Various frameworks, guidelines, and checklists for greenwashing have been created by different actors, including academics, non-governmental organizations, and business consultants, for wide-range reasons, such as helping companies to avoid greenwashing, assisting consumers in identifying greenwashing, and providing guidance for policymakers in creating regulations to combat greenwashing.7 Nonetheless, the large gap is still present in the relevant literature. The mostly referred forms of greenwashing are particularly in several themes, dubious certifications, labels, and co-opted endorsements. Yet, the criterion behind such themes is blurred to assess whether an actor engages in greenwashing.8 Additionally, even though the multi-assessment approaches have been designed to avoid the subjective judgment of weighting indicators when evaluating green performance, some of the indicators may carry more weight in the overall score due to their broader assessment coverage. Eventually, such assessments may be deceptive in practice.9

Research shows that information provided through blockchain technology is more effective than certification systems in preventing greenwashing. By offering verifiable information, this information may support the development of sustainable products, protect the intellectual property rights of green product suppliers, and ensure that green products are reliably available to consumers.10



  1. Sebastião V. De Freitas Netto et al., "Concepts and forms of greenwashing: a systematic review," Environmental Sciences Europe 32, no. 1 (2020): doi:10.1186/s12302-020-0300-3.

  2. Filip Johnsson et al., "The framing of a sustainable development goals assessment in decarbonizing the construction industry – Avoiding "Greenwashing"," Renewable and Sustainable Energy Reviews 131 (2020): doi:10.1016/j.rser.2020.110029.
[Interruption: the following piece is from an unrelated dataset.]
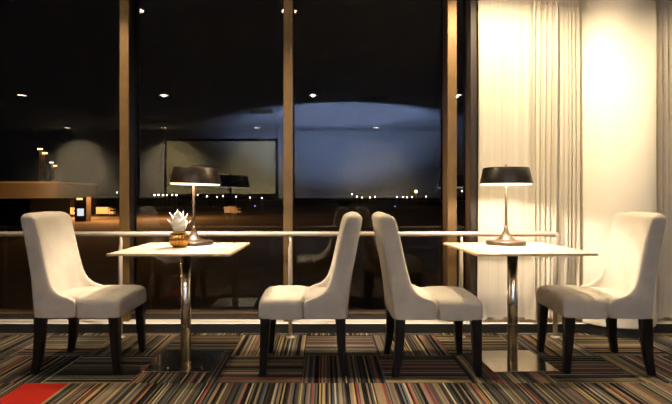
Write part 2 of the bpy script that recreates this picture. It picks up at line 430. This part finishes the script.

  3. Tetyana Pimonenko et al., "Green Brand of Companies and Greenwashing under Sustainable Development Goals," Sustainability 12, no. 4 (2020): doi:10.3390/su12041679.

  4. Johnsson, "The framing of a sustainable development goals assessment in decarbonizing the construction industry – Avoiding "Greenwashing"." 

  5. Wayne Moodaley and Arnesh Telukdarie, "Greenwashing, Sustainability Reporting, and Artificial Intelligence: A Systematic Literature Review," Sustainability 15, no. 2 (2023): doi:10.3390/su15021481.

  6. Pimonenko, "Green Brand of Companies and Greenwashing under Sustainable Development Goals. "

  7. Noémi Nemes et al., "An Integrated Framework to Assess Greenwashing," Sustainability 14, no. 8 (2022): doi:10.3390/su14084431.

  8. Ibid.

  9. Ibid.

  10. Arne Nygaard and Ragnhild Silkoset, "Sustainable development and greenwashing: How blockchain technology information can empower green consumers," Business Strategy and the Environment, 2022, doi:10.1002/bse.3338.